Pakistan: Ahead of February NA polls, IMF approves a $ 700 mn loan tranche
Virendra Pandit
New Delhi: Even as Pakistan’s economy is expected to grow at a meager 2 percent in the fiscal year 2024, the International Monetary Fund (IMF) tried to keep Islamabad’s nose up from drowning in bankruptcy by sanctioning another loan tranche of USD 700 million, ahead of the February 8 elections to National Assembly, the Lower House of Parliament.
The IMF on Thursday approved this bailout aid, under an existing USD 3 billion package, after completing its first review by the Executive Board of the Washington-based lender, the Dawn newspaper reported.

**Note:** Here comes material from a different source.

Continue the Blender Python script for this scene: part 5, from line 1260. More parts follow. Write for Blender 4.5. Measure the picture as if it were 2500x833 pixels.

The cash-strapped South Asian nation won the final approval for the disbursement of this tranche from the global lender, providing a boost to the embattled economy.
Pakistan’s dollar bonds were among the biggest gainers in emerging markets for the day, with 2026 notes jumping 3.1 cents to about 70 cents on the dollar.
Islamabad’s performance under the program “has supported significant progress in stabilizing the economy,” Antoinette Sayeh, IMF’s Deputy Managing Director, said in a statement posted on the website.
“There are now tentative signs of activity picking up and external pressures easing.”
Pakistan’s economy might grow 2 percent in the fiscal year 2024 after contracting in the previous year, the IMF said. The nation’s dollar bonds delivered returns of over 90 percent last year as default risks eased following the global lender’s bailout, catapulting them into the top rankings in emerging markets.
The IMF funds are critical for Pakistan to secure financing from other creditors like Saudi Arabia and will give a boost to Islamabad’s caretaker government under Prime Minister Anwaar-ul-Haq Kaka ahead of elections.
Despite the aid, Pakistan remains under financial strain. The nine-month IMF program is set to end in March and Interim Finance Minister Shamshad Akhtar has already signaled the nation may need another loan from the IMF to support the economy. Pakistan has about USD 1 billion in dollar-denominated debt due in April 2024.
The IMF said Thursday that Pakistan needs a market-determined exchange rate to buffer external shocks, and a tight monetary stance to ensure that inflation returns to more moderate levels. It should also boost foreign reserves, the IMF said, with the latest data showing reserves stood at USD 8.2 billion in early January.
The Pakistani Rupee (PKR) has stabilized in recent months after sliding to a record low in early September. The currency traded at 281 PKR per US dollar on Thursday.
The IMF has now disbursed a total of about USD 1.9 billion under the program, it said. The approval came after the IMF Executive Board completed the first review of the USD 3 billion Stand-By Arrangement program approved in July 2023, and followed a staff-level agreement in November.
An IMF mission reviewed the country’s economic performance during the first three months of the fiscal year – from July to September 2023.
The completion of the review allowed for an immediate disbursement of USD 700 million in Special Drawing Rights (SDR), bringing the total disbursements under the Stand-By Arrangement (SBA) to USD 1.9 billion, Pakistan’s Finance Ministry said in a statement.
The initial tranche of USD 1.2 billion of the current IMF program was released in July 2023.
The other two tranches were subject to reviews, the first of which has been completed, while the other one will be in December, The News International newspaper reported.
In November 2023, an SBA was reached between the IMF staff and Pakistani officials regarding the first review under Islamabad’s SBA.
The global lender signed a nine-month USD 3 billion financing arrangement with Pakistan in June 2023 to provide the debt-struck country with a short-term loan.
Pakistan’s economy has been in a free fall mode for the last many years, bringing untold pressure on the poor masses in the form of unchecked inflation, making it almost impossible for a vast number of people to make ends meet.
Pakistan had been struggling to arrange enough foreign exchange to satisfy the IMF, which refused to provide the remaining USD 2.5 billion out of a USD 6.5 billion loan program signed in 2019 and expired on June 30 last year.